Nusret is a leading member of the radical Islamic group Ismail Aga Cemaat. The group is recognized as a threat to Germany’s constitutional democracy and is monitored by the domestic intelligence agency, the Federal Office to Protect the Constitution.

According to the website’s report, security agencies in a number of German states monitored his hate speeches.

Ismail Aga Cemaat has ties to the Turkish European Islamic group Milli Görüs (National Vision).

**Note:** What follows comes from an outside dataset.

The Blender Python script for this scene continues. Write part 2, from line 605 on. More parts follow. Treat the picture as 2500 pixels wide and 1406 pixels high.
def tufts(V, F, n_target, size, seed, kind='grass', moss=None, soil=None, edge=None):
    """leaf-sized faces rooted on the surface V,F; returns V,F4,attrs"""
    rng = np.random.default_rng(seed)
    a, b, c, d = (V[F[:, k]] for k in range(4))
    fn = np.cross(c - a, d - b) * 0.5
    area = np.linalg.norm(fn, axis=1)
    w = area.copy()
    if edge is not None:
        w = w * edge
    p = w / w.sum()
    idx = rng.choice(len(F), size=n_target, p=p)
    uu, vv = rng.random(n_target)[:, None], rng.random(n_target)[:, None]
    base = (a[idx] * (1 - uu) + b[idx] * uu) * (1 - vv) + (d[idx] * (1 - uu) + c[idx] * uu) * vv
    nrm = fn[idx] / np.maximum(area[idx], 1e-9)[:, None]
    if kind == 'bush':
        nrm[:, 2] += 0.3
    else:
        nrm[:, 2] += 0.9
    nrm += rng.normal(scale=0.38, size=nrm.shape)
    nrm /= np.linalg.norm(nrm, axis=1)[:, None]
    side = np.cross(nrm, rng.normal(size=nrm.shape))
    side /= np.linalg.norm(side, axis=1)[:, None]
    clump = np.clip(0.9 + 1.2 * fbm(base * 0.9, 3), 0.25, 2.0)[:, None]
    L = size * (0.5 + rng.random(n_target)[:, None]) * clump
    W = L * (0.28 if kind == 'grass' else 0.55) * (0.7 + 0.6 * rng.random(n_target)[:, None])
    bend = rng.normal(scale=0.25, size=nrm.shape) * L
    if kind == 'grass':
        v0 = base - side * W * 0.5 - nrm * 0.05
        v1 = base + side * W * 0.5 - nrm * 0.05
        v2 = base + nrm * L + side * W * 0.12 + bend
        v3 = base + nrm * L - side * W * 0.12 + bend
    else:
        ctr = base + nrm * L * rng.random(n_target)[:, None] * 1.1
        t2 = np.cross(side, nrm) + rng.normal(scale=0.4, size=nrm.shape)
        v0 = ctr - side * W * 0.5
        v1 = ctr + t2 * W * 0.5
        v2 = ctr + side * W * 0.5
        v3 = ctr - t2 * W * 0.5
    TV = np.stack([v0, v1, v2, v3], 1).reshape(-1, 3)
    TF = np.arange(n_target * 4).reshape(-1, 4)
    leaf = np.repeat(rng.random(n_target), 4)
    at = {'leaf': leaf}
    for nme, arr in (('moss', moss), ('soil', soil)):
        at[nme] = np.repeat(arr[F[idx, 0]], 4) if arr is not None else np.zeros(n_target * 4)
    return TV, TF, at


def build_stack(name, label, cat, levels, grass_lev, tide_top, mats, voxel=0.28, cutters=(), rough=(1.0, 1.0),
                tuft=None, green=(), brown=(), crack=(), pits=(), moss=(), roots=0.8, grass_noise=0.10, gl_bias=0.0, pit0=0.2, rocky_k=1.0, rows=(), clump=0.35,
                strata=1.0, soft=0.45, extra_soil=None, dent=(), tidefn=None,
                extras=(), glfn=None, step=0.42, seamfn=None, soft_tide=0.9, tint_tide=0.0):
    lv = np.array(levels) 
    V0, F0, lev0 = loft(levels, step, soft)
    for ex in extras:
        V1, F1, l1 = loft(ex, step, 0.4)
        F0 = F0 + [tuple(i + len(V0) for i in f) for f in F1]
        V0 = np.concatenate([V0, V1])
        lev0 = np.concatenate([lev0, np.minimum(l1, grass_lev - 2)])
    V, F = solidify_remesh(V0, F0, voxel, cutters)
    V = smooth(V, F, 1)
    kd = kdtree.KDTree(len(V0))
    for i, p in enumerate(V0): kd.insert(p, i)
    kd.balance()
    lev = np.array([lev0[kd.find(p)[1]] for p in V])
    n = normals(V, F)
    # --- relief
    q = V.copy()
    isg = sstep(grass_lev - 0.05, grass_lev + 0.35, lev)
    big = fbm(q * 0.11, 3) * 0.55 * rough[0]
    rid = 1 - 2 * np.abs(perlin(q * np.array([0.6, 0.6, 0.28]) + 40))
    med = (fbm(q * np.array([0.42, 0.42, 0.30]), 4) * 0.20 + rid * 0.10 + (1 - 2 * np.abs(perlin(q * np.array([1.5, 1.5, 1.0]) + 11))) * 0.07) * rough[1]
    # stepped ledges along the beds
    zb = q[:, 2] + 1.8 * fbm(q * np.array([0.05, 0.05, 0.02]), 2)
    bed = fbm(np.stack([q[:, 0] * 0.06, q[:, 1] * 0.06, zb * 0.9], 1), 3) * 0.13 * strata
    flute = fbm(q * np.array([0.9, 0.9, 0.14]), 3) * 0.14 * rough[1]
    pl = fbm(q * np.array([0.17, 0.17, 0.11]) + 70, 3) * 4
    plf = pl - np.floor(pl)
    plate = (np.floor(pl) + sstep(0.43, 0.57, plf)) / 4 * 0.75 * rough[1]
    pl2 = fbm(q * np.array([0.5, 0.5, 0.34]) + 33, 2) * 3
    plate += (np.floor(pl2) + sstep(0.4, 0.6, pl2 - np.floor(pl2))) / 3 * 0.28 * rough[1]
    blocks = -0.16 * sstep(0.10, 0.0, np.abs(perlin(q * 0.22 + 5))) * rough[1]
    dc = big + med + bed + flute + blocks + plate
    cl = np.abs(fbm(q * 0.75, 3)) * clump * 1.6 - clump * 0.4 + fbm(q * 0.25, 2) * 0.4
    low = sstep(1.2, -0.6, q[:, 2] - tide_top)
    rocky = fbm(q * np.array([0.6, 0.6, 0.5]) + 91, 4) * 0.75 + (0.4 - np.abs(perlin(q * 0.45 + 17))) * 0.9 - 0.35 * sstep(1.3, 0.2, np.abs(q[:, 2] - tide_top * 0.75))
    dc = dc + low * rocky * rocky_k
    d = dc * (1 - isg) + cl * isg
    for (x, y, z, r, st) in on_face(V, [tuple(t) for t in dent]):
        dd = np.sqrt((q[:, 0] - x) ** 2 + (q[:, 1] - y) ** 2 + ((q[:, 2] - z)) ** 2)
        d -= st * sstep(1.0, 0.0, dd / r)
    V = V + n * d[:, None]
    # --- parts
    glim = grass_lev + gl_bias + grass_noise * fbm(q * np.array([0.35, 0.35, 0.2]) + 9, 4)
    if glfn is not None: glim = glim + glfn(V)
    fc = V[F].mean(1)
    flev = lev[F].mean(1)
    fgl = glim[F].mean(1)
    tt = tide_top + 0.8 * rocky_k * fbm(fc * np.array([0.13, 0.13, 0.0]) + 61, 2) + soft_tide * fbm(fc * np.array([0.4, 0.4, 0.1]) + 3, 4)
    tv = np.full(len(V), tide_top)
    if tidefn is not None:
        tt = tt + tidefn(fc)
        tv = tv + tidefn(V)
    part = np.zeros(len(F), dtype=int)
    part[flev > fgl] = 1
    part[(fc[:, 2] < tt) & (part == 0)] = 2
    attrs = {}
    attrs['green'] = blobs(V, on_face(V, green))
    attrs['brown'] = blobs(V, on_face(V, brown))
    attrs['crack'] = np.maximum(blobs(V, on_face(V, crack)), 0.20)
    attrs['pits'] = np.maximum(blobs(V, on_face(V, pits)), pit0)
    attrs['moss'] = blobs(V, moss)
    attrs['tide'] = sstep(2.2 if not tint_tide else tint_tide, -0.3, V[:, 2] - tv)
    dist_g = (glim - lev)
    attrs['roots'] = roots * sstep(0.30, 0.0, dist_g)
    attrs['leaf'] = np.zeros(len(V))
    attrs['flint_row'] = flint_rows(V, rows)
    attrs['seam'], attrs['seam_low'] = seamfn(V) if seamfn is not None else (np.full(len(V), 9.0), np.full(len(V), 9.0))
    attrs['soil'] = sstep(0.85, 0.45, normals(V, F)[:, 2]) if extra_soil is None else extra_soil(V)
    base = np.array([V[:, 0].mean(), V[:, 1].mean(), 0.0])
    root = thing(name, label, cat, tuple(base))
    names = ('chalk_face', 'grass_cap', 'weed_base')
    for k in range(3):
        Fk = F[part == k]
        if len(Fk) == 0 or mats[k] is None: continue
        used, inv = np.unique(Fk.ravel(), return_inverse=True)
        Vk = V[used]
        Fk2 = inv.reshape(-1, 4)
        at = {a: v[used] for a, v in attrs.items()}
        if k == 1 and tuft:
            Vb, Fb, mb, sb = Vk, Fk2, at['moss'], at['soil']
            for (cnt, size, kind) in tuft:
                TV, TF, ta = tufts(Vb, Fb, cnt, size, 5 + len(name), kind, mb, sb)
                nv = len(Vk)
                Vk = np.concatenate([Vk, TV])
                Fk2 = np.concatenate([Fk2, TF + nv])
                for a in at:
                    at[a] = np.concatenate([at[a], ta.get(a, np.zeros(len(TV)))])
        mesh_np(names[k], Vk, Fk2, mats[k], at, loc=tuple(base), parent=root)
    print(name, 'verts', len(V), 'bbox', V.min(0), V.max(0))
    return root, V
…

Germany’s intelligence agencies monitor National Vision as a threat to it democratic system.

Nusret’s full name was not published, as German media organizations as matter of practice do not release the last names of criminal defendants, to protect privacy.

Nusret lived in Offenbach , a city of 130,000, since 2011. The administrative court in Kassel rejected his appeal against deportation.

Separately, Turkey’s President Recep Tayyip Erdogan has ramped up his campaign for Turkish votes in Germany ahead of a tough electoral contest for his Justice and Development (AK) Party on November 1. An estimated 1.4 million German Turks are eligible to vote in the election.

The party has promised voters in Germany with Turkish citizenship to reduce fees they pay to avoid military service in their homeland from €6,000 to €1,000. Turkish citizens living in Germany are at risk of conscription when they make home visits, if they fail to pay the fee.

The AKP has also promised to reduce passport fees for Turkish citizens living in Germany, and a 20 percent subsidy for those wishing to marry in Turkey, who plan to have children.